Tuesday, March 17, 2020

Notes from the undergrounded

I am still learning this whole video teaching thing and in some ways, it can do the job, but there are other areas in which it is deficient. I have seen contradictory information about scheduling learning times vs. allowing students to connect at their own pace, about assigning fixed work and lots of it vs. assigning significantly less and very different work and other basic educational (and paradigmatic) binaries. I don't know where I stand or where others will tell me to stand, but I want to keep track of my learning curve on this, so bear with me. You are in quarantine. What other choice do you have?

We are using Zoom and it is not horrible. But, and I have tried to pass these concerns along, there are glitches.

Sharing screens and limiting who can annotate is tough. The white board app initially refused to appear when I said that only I could write on it, and for other annotation tools, I believe that permissions are all or nothing.

People still get muted for no reason and unmuting them doesn't always work. I, on the whole, prefer to keep students unmuted -- the ability for them to interject, or add something without having to raise a hand and wait to be called on more closely mirrors how I run my classroom. Unfortunately, incidental noise can hurt our ability to hear other people who are talking. One student shifting his computer on his desk, or putting his phone down on his bed can take over a room and it isn't always easy to spot the source of noise and mute selectively.

Attendance is spotty at best -- students come in and out, so keeping track of them after initial attendance has been taken is very difficult.

On my screen (and I only have 1 computer to work on) I can't see 49 people on gallery view. That option is greyed out for me. I see up so 20 or so in gallery view -- sometimes when I have over 16 people present, I only see those 16 (with no "second page"). And because students keep moving in and out, and talking moves a student to the forefront, I lose track of students.
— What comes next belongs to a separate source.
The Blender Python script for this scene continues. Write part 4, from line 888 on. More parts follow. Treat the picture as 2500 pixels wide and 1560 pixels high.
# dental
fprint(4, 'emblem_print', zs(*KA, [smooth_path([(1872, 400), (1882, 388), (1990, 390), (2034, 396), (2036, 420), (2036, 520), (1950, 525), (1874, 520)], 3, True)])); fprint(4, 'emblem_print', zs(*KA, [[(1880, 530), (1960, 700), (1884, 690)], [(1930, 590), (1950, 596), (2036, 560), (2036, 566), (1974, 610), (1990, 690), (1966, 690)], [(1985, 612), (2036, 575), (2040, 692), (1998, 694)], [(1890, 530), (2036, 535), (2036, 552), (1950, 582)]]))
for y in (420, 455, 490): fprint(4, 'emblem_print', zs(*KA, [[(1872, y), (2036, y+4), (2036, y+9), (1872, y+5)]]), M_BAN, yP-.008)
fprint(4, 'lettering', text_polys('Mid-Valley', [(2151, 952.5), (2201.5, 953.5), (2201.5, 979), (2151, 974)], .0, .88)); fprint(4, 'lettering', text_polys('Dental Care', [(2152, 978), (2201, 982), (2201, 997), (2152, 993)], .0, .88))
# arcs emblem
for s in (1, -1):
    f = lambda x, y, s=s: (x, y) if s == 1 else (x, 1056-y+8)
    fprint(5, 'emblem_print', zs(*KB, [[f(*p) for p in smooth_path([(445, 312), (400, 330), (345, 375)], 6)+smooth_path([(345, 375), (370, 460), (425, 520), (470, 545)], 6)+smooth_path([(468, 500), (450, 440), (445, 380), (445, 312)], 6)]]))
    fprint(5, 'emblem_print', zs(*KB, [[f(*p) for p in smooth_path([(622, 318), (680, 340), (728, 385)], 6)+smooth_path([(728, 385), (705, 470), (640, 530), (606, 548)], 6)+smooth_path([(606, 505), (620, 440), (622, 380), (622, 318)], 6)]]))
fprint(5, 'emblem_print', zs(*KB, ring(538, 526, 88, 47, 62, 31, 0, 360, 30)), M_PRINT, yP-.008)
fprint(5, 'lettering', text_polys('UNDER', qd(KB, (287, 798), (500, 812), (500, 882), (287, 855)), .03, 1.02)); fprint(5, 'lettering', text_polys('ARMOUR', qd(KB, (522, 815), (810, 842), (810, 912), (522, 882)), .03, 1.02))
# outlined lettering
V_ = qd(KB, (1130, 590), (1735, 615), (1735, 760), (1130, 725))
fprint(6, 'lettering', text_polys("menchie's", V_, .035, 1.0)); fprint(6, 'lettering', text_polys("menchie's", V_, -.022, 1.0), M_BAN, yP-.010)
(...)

Students are supposed to have their cameras (and microphones) on -- unless I mute them. Here are some excuses which I have heard:

a. I am on a desktop so I have no camera installed
b. my camera (my software) is broken
c. I am in a room with others and it is noisy so I am staying muted
d. My room is dark so you can't see anything


Keeping students attentive and or focused in really tough. We are encouraging them to have access to other screens so they often are fixated on those other screens. Even if they have the video room open on a single, primary screen, they can have it minimized and be doing other things on their primary screen and yet appear to be paying attention. I have students who access on their phones and then say that they can't get chat messages, or open linked websites while maintaining presence in the video component. One had to exit and start up (and join via) a computer. This adds to instructional time. It is also harder to make sure students are progressing through assigned work. I have more students do the whole "wait...what are we doing now?" thing repeatedly, or ask questions just answered because they weren't fully paying attention or the audio didn't make someone else's question easy to hear. [if any teacher gets fooled by a virtual background picture/gif of a student, then that teacher deserves no mercy, but the students are trying to fool us and with people in and out, they can fool us because we can't check consistently]

There is pressure to use outside, third party add-ins. These are not resources that I use on a day-to-day basis when I teach so jumping in to the video-mode AND having to integrate unfamiliar technologies is doubly daunting. As a note, understand that I don't use those other options because I am a technophobe, but because they don't arise organically in my teaching method. This is asking for major shifts in how I approach the classroom. As a parallel, students do not seem comfortable with chat boxes alongside video teaching. I tried adding in a third-party component today and the students found it glitchy and hard to work and incorporate into the classroom. We will keep trying tomorrow and see if this can flip the source of content to students and if it can change the nature of assessments.

I am trying to keep my video room open as a drop in center, but to do so means keeping it in the background (with my camera off so that no one accidentally sees my reaction to stupid memes). But the room closes automatically after 40 minutes of inactivity.

This is not homeschooling. In homeschooling, a student doesn't wander into the wrong room.